Board defends past redistricting Hanna challenges a parent's charge

March 05, 1993|By Lan Nguyen | Lan Nguyen,Staff Writer

At a public work session last night on school redistricting, the Howard County Board of Education responded to parents' concerns about racial balance.

The board addressed concerns that the school system had created racially and socioeconomically unbalanced schools through past redrawing of boundaries, an allegation an Ellicott City parent repeated recently before community groups and the board.

School board chairman Dana Hanna, reading from a prepared statement, said the allegation was "based on false assumptions and improper conclusions, which are misleading and present a distorted picture."

He said the school system has tried to equitably address the needs of all students -- regardless of their race or the income of their parents -- through allocations of funds, implementation of programs and policy actions.

Responding to the parent's suggestion that the school system redraws boundary lines to equally apportion the number of students from low-income families among the schools, Mr. Hanna said: "The primary flaw in such a strategy is that it places all the burden of resolving the problem on the low socioeconomic students who would be reassigned to a school other than the one which serves their neighborhood."

Given that elementary schools are neighborhood-based, shifting such students to achieve a balance would mean that they "would have to be bused to the various schools throughout the county to ensure an equal distribution of poverty-level students at all schools," he said.

Mr. Hanna said that in redistricting, the school board takes into consideration 10 factors -- of which socioeconomic distribution is one -- and "all 10 factors cannot be equally balanced in every situation, and in many circumstances, consideration of one factor eliminates the possibility of considering another."

He pointed out that schools have different ratios of low-income and minority students "because of housing patterns intentionally created in given neighborhoods of the county."

On another issue, Associate Superintendent Maurice Kalin has suggested that the school system build an expansion at either Centennial or Atholton high schools to accommodate an additional 1,300 students expected to move into the county by the next decade. The board will hold two public hearings at 7:30 p.m. Tuesday and Wednesday at Howard High School to allow parents and others a chance to voice their opinions.

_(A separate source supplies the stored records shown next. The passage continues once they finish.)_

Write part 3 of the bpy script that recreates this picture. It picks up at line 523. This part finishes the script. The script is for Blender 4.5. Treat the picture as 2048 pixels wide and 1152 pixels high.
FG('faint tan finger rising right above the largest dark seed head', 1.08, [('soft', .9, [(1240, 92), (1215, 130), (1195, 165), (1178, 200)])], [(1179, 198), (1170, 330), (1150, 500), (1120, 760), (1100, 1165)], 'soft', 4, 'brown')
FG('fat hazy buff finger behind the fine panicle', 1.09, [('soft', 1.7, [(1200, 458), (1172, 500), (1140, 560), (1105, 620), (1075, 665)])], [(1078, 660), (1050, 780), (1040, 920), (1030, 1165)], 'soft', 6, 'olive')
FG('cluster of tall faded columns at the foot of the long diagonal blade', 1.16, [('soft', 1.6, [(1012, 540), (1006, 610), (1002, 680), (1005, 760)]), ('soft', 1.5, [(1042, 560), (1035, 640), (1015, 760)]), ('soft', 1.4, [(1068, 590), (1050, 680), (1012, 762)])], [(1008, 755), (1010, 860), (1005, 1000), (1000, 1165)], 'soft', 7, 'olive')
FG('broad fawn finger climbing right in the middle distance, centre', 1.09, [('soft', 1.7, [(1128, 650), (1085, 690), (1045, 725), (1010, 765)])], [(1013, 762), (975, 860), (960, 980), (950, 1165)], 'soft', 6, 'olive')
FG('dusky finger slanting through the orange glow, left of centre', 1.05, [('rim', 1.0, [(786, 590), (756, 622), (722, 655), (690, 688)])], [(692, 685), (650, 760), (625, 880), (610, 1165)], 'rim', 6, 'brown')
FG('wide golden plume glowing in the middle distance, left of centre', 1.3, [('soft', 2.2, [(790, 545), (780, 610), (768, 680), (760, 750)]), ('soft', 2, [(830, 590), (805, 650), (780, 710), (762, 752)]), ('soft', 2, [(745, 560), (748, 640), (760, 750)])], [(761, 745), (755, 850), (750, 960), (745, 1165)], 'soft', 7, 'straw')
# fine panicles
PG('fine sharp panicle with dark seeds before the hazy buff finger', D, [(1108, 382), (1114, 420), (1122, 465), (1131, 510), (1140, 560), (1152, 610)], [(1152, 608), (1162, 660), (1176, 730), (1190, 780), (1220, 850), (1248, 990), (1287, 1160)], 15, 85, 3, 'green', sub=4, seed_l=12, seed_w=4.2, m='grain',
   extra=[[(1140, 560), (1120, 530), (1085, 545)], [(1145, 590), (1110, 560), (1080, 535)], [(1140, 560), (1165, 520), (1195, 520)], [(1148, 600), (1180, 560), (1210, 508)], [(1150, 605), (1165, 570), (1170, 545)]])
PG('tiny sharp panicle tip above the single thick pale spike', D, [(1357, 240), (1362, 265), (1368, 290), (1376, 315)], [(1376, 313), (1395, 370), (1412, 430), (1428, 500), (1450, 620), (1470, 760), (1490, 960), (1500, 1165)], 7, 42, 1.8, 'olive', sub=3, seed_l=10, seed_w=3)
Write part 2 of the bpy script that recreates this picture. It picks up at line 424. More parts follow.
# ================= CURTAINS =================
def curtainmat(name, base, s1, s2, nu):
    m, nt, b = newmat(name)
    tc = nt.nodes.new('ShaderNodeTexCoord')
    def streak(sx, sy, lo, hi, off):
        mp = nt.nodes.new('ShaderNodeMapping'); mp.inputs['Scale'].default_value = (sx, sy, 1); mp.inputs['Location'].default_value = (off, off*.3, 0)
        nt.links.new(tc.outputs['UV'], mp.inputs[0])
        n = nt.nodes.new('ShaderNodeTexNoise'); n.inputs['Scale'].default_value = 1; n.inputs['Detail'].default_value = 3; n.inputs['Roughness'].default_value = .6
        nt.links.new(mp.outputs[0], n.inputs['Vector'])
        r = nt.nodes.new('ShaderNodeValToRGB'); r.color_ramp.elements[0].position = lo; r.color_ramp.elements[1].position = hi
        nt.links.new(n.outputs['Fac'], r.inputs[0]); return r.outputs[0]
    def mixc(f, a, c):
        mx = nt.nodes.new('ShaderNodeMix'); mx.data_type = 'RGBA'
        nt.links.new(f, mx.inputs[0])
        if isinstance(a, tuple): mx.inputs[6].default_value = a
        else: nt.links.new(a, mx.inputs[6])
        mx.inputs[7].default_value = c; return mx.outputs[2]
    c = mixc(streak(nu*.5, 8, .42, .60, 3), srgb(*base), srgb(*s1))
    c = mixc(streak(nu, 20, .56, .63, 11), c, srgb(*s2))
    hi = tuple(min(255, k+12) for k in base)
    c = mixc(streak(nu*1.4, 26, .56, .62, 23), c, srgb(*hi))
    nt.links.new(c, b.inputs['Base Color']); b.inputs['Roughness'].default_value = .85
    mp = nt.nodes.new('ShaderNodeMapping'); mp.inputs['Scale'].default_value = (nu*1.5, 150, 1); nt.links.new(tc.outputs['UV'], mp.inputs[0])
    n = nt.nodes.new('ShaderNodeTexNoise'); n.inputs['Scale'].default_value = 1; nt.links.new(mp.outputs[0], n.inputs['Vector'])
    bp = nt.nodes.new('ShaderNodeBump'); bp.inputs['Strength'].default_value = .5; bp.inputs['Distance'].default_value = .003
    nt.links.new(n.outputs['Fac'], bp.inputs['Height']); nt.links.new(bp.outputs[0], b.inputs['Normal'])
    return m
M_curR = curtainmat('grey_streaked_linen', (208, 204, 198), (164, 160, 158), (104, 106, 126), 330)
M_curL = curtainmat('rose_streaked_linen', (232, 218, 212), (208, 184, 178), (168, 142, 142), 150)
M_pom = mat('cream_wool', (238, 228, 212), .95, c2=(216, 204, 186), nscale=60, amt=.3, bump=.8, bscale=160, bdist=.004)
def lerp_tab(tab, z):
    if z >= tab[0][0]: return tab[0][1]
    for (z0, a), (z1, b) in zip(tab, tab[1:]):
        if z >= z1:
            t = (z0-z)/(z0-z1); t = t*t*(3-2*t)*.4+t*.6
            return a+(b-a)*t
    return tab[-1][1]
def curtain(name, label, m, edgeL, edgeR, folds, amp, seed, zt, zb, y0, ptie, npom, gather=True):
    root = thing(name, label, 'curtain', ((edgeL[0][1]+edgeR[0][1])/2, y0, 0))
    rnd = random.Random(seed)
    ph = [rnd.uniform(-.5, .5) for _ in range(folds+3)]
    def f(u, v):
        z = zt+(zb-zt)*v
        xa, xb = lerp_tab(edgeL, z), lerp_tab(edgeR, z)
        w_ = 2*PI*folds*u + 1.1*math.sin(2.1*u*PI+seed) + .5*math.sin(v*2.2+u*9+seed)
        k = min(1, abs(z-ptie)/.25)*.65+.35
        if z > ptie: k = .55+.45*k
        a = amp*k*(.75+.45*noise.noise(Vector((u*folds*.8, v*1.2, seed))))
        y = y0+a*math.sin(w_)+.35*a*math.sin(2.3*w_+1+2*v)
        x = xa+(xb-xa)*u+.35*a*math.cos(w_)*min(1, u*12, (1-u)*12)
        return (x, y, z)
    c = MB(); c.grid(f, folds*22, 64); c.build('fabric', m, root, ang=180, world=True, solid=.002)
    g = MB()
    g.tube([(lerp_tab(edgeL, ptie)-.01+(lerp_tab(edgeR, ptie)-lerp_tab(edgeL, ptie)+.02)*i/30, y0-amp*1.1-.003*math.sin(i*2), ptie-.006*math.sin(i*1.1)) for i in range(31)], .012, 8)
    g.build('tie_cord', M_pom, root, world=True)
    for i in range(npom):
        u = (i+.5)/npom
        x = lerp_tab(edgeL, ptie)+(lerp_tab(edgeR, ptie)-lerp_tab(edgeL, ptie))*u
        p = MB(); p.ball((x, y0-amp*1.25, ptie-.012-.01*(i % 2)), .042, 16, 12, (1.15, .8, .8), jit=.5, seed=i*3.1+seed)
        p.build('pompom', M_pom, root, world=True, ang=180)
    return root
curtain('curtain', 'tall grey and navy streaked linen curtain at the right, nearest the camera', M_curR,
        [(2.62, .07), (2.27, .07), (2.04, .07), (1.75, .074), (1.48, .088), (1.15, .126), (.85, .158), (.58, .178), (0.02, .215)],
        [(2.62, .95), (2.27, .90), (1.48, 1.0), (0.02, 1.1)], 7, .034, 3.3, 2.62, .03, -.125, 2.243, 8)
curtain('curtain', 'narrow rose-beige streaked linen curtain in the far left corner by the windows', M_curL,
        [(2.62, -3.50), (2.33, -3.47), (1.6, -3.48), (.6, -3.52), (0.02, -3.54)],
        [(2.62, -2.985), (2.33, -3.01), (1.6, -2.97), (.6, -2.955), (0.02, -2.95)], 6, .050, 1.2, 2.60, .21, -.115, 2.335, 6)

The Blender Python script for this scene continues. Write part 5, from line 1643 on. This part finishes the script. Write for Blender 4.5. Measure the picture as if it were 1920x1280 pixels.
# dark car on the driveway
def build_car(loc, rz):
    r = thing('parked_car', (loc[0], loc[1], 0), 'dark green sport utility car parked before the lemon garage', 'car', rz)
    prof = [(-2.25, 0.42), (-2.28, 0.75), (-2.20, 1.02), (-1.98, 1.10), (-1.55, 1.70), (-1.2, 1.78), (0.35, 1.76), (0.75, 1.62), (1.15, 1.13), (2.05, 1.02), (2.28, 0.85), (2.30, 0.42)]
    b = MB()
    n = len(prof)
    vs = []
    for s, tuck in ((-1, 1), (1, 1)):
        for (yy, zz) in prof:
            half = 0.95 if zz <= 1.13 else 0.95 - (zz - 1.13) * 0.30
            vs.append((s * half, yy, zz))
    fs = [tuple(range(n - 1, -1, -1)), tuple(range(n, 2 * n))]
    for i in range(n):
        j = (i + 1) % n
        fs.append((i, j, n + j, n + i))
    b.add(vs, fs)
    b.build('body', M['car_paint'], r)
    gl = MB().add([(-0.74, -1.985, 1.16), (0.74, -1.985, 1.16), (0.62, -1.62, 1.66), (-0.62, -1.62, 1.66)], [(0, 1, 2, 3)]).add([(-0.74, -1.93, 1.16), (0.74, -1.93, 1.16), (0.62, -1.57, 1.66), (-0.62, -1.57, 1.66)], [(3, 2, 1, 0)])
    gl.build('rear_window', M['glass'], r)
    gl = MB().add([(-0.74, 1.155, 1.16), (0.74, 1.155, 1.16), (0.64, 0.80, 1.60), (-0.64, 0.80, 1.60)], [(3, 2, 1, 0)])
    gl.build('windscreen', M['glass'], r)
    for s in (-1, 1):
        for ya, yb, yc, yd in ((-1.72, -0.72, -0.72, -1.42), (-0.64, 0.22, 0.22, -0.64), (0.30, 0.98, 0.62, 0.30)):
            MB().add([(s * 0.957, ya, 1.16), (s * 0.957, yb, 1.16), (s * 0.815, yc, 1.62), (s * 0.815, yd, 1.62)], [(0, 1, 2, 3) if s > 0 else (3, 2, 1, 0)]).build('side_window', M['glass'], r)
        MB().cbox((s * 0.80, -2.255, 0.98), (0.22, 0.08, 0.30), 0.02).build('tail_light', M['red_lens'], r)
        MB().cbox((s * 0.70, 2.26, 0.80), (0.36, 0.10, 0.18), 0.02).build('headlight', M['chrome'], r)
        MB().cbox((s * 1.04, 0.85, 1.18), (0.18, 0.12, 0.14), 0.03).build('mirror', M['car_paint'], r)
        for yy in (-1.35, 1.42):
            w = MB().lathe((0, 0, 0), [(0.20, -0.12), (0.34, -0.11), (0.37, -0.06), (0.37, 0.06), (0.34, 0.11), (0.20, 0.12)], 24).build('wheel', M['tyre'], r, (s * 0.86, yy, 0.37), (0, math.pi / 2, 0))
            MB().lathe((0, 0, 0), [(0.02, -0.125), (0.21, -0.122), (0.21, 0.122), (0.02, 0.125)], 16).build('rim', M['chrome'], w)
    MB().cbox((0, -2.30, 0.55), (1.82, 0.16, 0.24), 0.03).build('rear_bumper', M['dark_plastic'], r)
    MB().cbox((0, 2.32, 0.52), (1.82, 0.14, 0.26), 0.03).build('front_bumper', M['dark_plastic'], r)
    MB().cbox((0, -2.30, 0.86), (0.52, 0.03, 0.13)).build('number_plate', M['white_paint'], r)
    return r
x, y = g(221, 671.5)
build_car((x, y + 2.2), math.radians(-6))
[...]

The board votes on the matter March 23.

During the meeting, board member Sandra French asked why Burleigh Manor Middle School was allowed to be under capacity.

"Lack of students at this point in time," answered Mr. Kalin, who added that he wanted to create a student-base to fill the new Mount View Middle School, which opens next school year in Marriottsville.

Ms. French also questioned why the proposed technology preparation curriculum would be based at two new high schools, scheduled to open in 1996, instead of existing schools such as Wilde Lake or Oakland Mills.

"Traditionally, a magnet program has been awarded to schools [that] have needs," she said, adding that she was worried about equity issues that parents may raise.

Superintendent Michael E. Hickey responded that while funding and space prevented the school system from offering the program at all schools, it would have been difficult to choose which existing school would receive the program.